Von einer inneren Antriebskraft zum Wandel getrieben, nahm dieser Name im Persischen später die Form Iran an, in der er schön und nützlich genug befunden wurde, um dem Land der Perser einen alten Namen in einer neuen Form zu geben.

Wie nicht nur der Afghanistanreisende weiß, trägt die afghanische Luftfahrtgesellschaft heute denselben Namen, aber in seiner ursprünglichen Form Ariana, denn die neue Form wird schon lange von anderen in einer anderen Bedeutung verwendet. Außerdem klingt die ursprüngliche Form älter, und in einem Land, wo historische Größe gern aus historischer Tiefe hergeleitet wird, ist eine Entscheidung für das Ursprüngliche und Genuine mehr als nur sprachliches Accessoire. Wie einige Afghanistanreisende wissen, trägt in diesem Land deshalb auch manche Herberge den Namen Ariana, deren afghanische Bezeichnung “Hotel” allerdings keineswegs immer das verspricht, was sich ein europäischer Reisender erhofft, wenn er dieses Wort hört.

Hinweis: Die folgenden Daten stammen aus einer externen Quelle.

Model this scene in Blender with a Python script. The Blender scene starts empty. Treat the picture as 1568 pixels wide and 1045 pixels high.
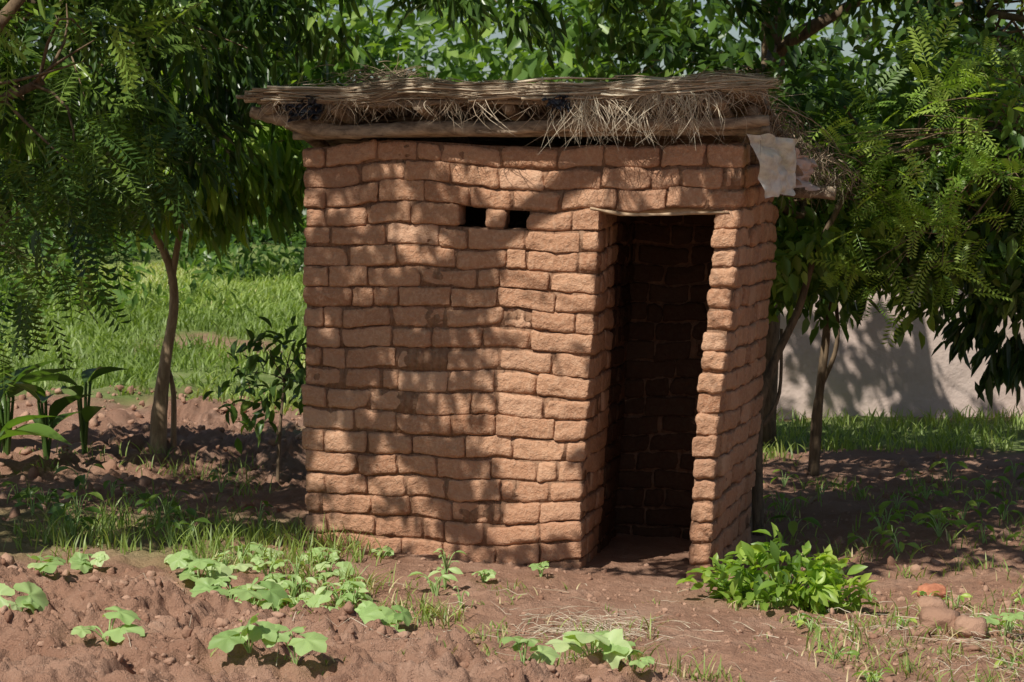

Immer wieder die verfluchte Geschichte mit den Namen und ihren verschiedenen Bedeutungen! Da muss jemand erkennen, dass nicht zu finden ist, wonach er sucht, obwohl es dort, wo er sucht, etwas gibt, das genau so heißt wie das, was er sucht.

Gouhar Schad, die frohe Perle von Herat, hat von all diesen Irrungen und Wirrungen nichts mitbekommen. Sie ruht in ihrem Grabmal unter einer Kuppel, deren blaue Fliesen heute endlich restauriert werden. Mit deutscher Unterstützung, wie die Bautafel am Mausoleum in Wort und Bild verrät. Ob es sich dabei um arische Brüder und Schwestern handelt oder nicht, wäre ihr so ziemlich egal. Vielleicht nicht ganz. Als Schwiegertochter Timurs des Lahmen und doch Großen würde sie heute ihre Brüder und Schwestern vielleicht eher unter Turken und Türken suchen.